If your immediate economic hardship has resolved – say you’re back to work or you feel secure about your job – you are likely ready to exit forbearance and speak with your lender about how to repay what you owe.

“If you have gotten back into a new reality, then it will be a conversation around what your circumstances are,” said Malloy Evans, senior vice president and chief credit officer at Fannie Mae, which backs loans covered by the CARES Act. “Could you pay what you were paying before forbearance? Or could you pay a little more a month?”

Evans stressed that those covered by the CARES Act are not required to pay the deferred amount in one single balloon payment. “They definitely do not need to pay everything back at once,” he said. “We have multiple options available to tailor it to individual circumstances.”

However, if you have that lump sum available, making one large payment can be the tidiest resolution of the deferment, said Teresa Murray, director of the Consumer Watchdog program at the US Public Interest Research Group.

“If you can pay it and get caught up, it would be a net zero on your credit report and you wouldn’t need a loan modification and your payments would remain the same,” Murray said.

But many people don’t have the money on hand to pursue that option. If you can manage to pay a little more each month, you could make a repayment plan with your lender, Evans said. “You’ll get back to paying your regular mortgage payment and add on a little bit each month over 12 months to pay the deferred amount.”

If you really need to keep your monthly payments the same or even lower than they were prior to the forbearance, you could ask for a loan modification, which will add the amount you owe to the end of the loan.

Borrowers whose loans are not government backed will have a different set of options.
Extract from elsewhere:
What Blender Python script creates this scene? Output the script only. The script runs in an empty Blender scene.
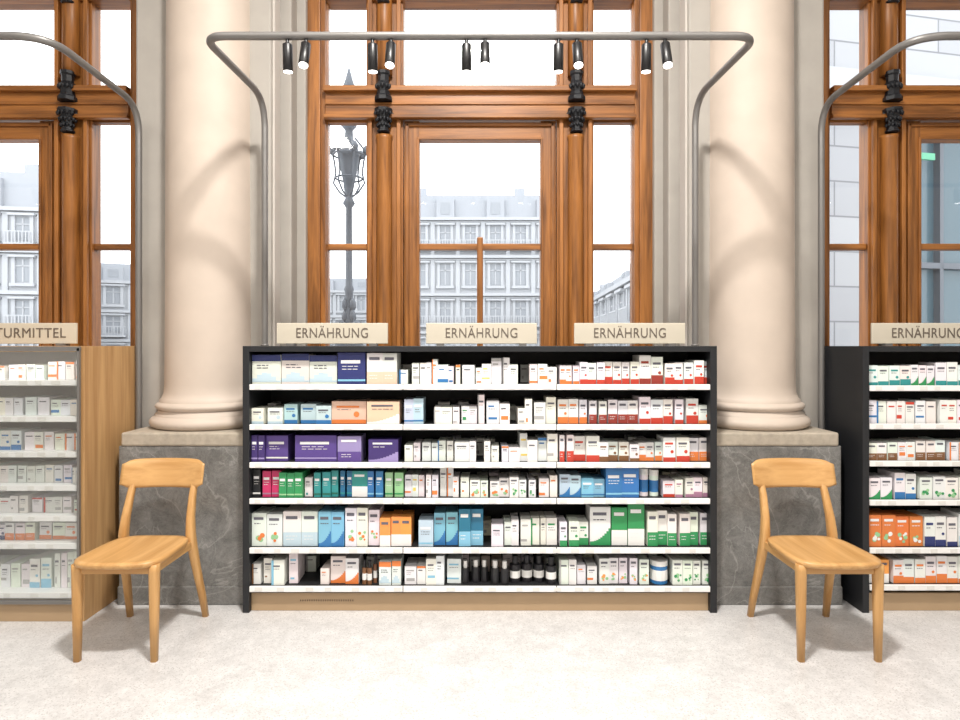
import bpy, bmesh, math, random
from mathutils import Vector, Matrix
random.seed(7)
S=bpy.context.scene
COL=S.collection
H=1.40; F=620.0

# ---------------------------------------------------------------- materials
def lin(c):
    return tuple(((v/255)/12.92 if v/255<=0.04045 else ((v/255+0.055)/1.055)**2.4) for v in c)+(1.0,)
def base(name):
    m=bpy.data.materials.new(name); m.use_nodes=True
    nt=m.node_tree; b=nt.nodes['Principled BSDF']
    return m,nt,b
def plain(name,c,rough=0.5,metal=0.0,noise=0.0,scale=8):
    m,nt,b=base(name)
    b.inputs['Roughness'].default_value=rough; b.inputs['Metallic'].default_value=metal
    col=lin(c)
    if noise>0:
        tc=nt.nodes.new('ShaderNodeTexCoord'); n=nt.nodes.new('ShaderNodeTexNoise'); n.inputs['Scale'].default_value=scale
        n.inputs['Detail'].default_value=6
        r=nt.nodes.new('ShaderNodeValToRGB')
        r.color_ramp.elements[0].position=0.3; r.color_ramp.elements[1].position=0.7
        r.color_ramp.elements[0].color=tuple(v*(1-noise) for v in col[:3])+(1,)
        r.color_ramp.elements[1].color=tuple(min(1,v*(1+noise)) for v in col[:3])+(1,)
        nt.links.new(tc.outputs['Object'],n.inputs['Vector']); nt.links.new(n.outputs['Fac'],r.inputs['Fac'])
        nt.links.new(r.outputs['Color'],b.inputs['Base Color'])
    else: b.inputs['Base Color'].default_value=col
    return m
def wood(name,c1,c2,axis='Z',rough=0.4,sc=14):
    m,nt,b=base(name); b.inputs['Roughness'].default_value=rough
    tc=nt.nodes.new('ShaderNodeTexCoord'); mp=nt.nodes.new('ShaderNodeMapping')
    s={'X':(0.06,1,1),'Y':(1,0.06,1),'Z':(1,1,0.06)}[axis]
    mp.inputs['Scale'].default_value=s
    n=nt.nodes.new('ShaderNodeTexNoise'); n.inputs['Scale'].default_value=sc*2.5; n.inputs['Detail'].default_value=8; n.inputs['Distortion'].default_value=0.6
    n2=nt.nodes.new('ShaderNodeTexNoise'); n2.inputs['Scale'].default_value=sc*10; n2.inputs['Detail'].default_value=3
    mix=nt.nodes.new('ShaderNodeMath'); mix.operation='MULTIPLY_ADD'; mix.inputs[1].default_value=0.3
    r=nt.nodes.new('ShaderNodeValToRGB'); r.color_ramp.elements[0].position=0.45; r.color_ramp.elements[1].position=0.82
    r.color_ramp.elements[0].color=lin(c1); r.color_ramp.elements[1].color=lin(c2)
    L=nt.links.new
    L(tc.outputs['Object'],mp.inputs['Vector']); L(mp.outputs['Vector'],n.inputs['Vector']); L(mp.outputs['Vector'],n2.inputs['Vector'])
    L(n2.outputs['Fac'],mix.inputs[0]); L(n.outputs['Fac'],mix.inputs[2]); L(mix.outputs[0],r.inputs['Fac']); L(r.outputs['Color'],b.inputs['Base Color'])
    bp=nt.nodes.new('ShaderNodeBump'); bp.inputs['Strength'].default_value=0.06; L(mix.outputs[0],bp.inputs['Height']); L(bp.outputs['Normal'],b.inputs['Normal'])
    return m
def marble(name,c1,c2,vein,rough=0.3):
    m,nt,b=base(name); b.inputs['Roughness'].default_value=rough; L=nt.links.new
    tc=nt.nodes.new('ShaderNodeTexCoord')
    n=nt.nodes.new('ShaderNodeTexNoise'); n.inputs['Scale'].default_value=9; n.inputs['Detail'].default_value=15; n.inputs['Roughness'].default_value=0.95; n.inputs['Distortion'].default_value=0.5
    r=nt.nodes.new('ShaderNodeValToRGB'); r.color_ramp.elements[0].position=0.40; r.color_ramp.elements[1].position=0.62
    r.color_ramp.elements[0].color=lin(c1); r.color_ramp.elements[1].color=lin(c2)
    L(tc.outputs['Object'],n.inputs['Vector']); L(n.outputs['Fac'],r.inputs['Fac'])
    prev=r.outputs['Color']
    for sc,wd,st in ((2.0,.010,.38),(4.5,.007,.25)):
        n2=nt.nodes.new('ShaderNodeTexNoise'); n2.inputs['Scale'].default_value=sc; n2.inputs['Detail'].default_value=9; n2.inputs['Distortion'].default_value=1.2
        r2=nt.nodes.new('ShaderNodeValToRGB'); e=r2.color_ramp.elements
        e[0].position=0.5-wd; e[0].color=(0,0,0,1); e[1].position=0.5+wd; e[1].color=(0,0,0,1)
        q=e.new(0.5); q.color=(st,st,st,1)
        mx=nt.nodes.new('ShaderNodeMixRGB'); mx.inputs['Color2'].default_value=lin(vein)
        L(tc.outputs['Object'],n2.inputs['Vector']); L(n2.outputs['Fac'],r2.inputs['Fac']); L(r2.outputs['Color'],mx.inputs['Fac'])
        L(prev,mx.inputs['Color1']); prev=mx.outputs['Color']
    L(prev,b.inputs['Base Color'])
    return m
def emis(name,c,s):
    m,nt,b=base(name); b.inputs['Base Color'].default_value=lin(c)
    b.inputs['Emission Color'].default_value=lin(c); b.inputs['Emission Strength'].default_value=s
    return m
def glassm(name,refl=0.05,tint=(1,1,1,1)):
    m=bpy.data.materials.new(name); m.use_nodes=True; nt=m.node_tree; nt.nodes.clear()
    o=nt.nodes.new('ShaderNodeOutputMaterial'); t=nt.nodes.new('ShaderNodeBsdfTransparent'); g=nt.nodes.new('ShaderNodeBsdfGlossy')
    g.inputs['Roughness'].default_value=0.03; t.inputs['Color'].default_value=tint
    mx=nt.nodes.new('ShaderNodeMixShader'); mx.inputs['Fac'].default_value=refl
    nt.links.new(t.outputs[0],mx.inputs[1]); nt.links.new(g.outputs[0],mx.inputs[2]); nt.links.new(mx.outputs[0],o.inputs['Surface'])
    return m

M_plaster=plain('plaster_wall',(192,186,179),0.8,noise=0.03)
M_reveal=plain('plaster_reveal',(166,161,154),0.8,noise=0.04)
M_column=plain('column_stone',(197,183,170),0.6,noise=0.05,scale=5)
M_cap=plain('pedestal_cap_stone',(172,162,147),0.6,noise=0.14,scale=30)
M_marble=marble('grey_marble',(88,88,87),(146,145,142),(180,179,175))
M_winwood=wood('window_oak',(104,62,24),(170,110,52),'Z',0.42,10)
M_winwoodH=wood('window_oak_horizontal',(104,62,24),(170,110,52),'X',0.42,10)
M_chair=wood('chair_oak',(182,136,80),(206,162,106),'Y',0.38,9)
M_chairZ=wood('chair_oak_upright',(182,136,80),(206,162,106),'Z',0.38,9)
M_chairX=wood('chair_oak_cross',(182,136,80),(206,162,106),'X',0.38,9)
M_case=wood('cabinet_oak',(164,124,80),(194,156,108),'Z',0.5,8)
M_black=plain('anthracite_panel',(27,29,33),0.5)
M_blackin=plain('anthracite_interior',(26,27,30),0.6)
M_iron=plain('cast_iron_black',(14,17,24),0.55,0.0)
M_metal=plain('brushed_metal',(128,126,124),0.45,0.5)
M_white=plain('white_shelf_rail',(235,235,234),0.4)
M_kick=plain('tan_plinth',(174,148,116),0.5,noise=0.03)
M_sign=plain('sign_beige',(205,197,180),0.5)
M_text=plain('sign_lettering',(108,98,88),0.6)
M_lamp=plain('lamp_black',(18,18,20),0.4)
M_glow=emis('lamp_lens',(255,250,242),8)
M_glass=glassm('window_glass',0.04)
M_cglass=glassm('cabinet_glass',0.12,(0.98,0.99,0.99,1))
M_cabin=plain('cabinet_interior_white',(230,231,230),0.5)
M_ceil=plain('ceiling_plaster',(225,222,217),0.9)
M_fac=plain('facade_stone',(170,173,177),0.9,noise=0.05,scale=1)  # outdoor haze is put into the pale wall, trim, pane and roof colours
M_fac2=plain('facade_trim',(180,183,187),0.9)
M_fwin=plain('facade_window_pane',(150,155,161),0.5)
M_roof=plain('facade_roof',(164,168,174),0.8)
M_street=plain('street_paving',(160,160,160),0.9,noise=0.1,scale=2)
M_slamp=plain('street_lamp_iron',(94,100,108),0.6)
M_teal=plain('shopfront_glass',(76,98,108),0.15)
M_exit=plain('exit_reflection_green',(90,170,135),0.5)  # colour of the reflected sign in the shopfront glass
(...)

You may be required to pay the deferred amount all at once and you are not guaranteed the opportunity to extend your forbearance for another six months. But check with your lender first. Many are extending similar options to their borrowers.

Extending forbearance

If you’re still struggling financially, you may opt to extend your forbearance plan for another six months.

“The good news is, under our policy, there is 12 months of relief available if you need it,” said Evans.

But extending your forbearance will require you to speak with your servicer and confirm that you’re eligible.

Even if your hardship has passed, you’ll want to be certain you are ready to regularly make payments if you exit your forbearance plan.

“People have been out of work, maybe sick, with kids at home, their whole lives are disrupted,” said Murray. “If you don’t know what to do and don’t have the mental bandwidth to make a decision now, extend your forbearance protection.”

Take the forbearance extension and put the monthly payments in your own bank account for a few months, she said. “Use the next month or two to figure out what is next.”

When you decide to exit forbearance, you can tell your lender you can make two months of payments and you want to have a plan for the remainder, for example, Murray said.

Know your plan before talking with your lender

Homeowners with loans covered by the CARES Act are supposed to be contacted no later than 30 days prior to the end of their forbearance period. Those with privately held loans will likely be contacted in a similar fashion.

But consumer advocates say if you know what you want to do, there is no need to wait for a call.

“If I were in forbearance, I would not wait for my lender to contact me,” said Murray. “This is too important to be passive about. I would encourage people to be proactive.”

She encourages borrowers to make notes of the calls you have with your servicer – the date, who you spoke with and what was discussed.

“Be sure you know when to expect a packet with the information you discussed and when you should expect to hear from them again,” she said.

If you don’t know whether you have a government-backed loan, you can check Freddie Mac’s or Fannie Mae’s web sites or use this loan lookup tool. If you have trouble with your servicer, you can report your issue in the Consumer Financial Protection Bureau complaint database.

“It is absolutely a priority to keep people in their homes,” said Evans. “These tools are intended to give people a way to get on their feet. Our primary goal is to avoid foreclosure and ensure people can stay in their homes.”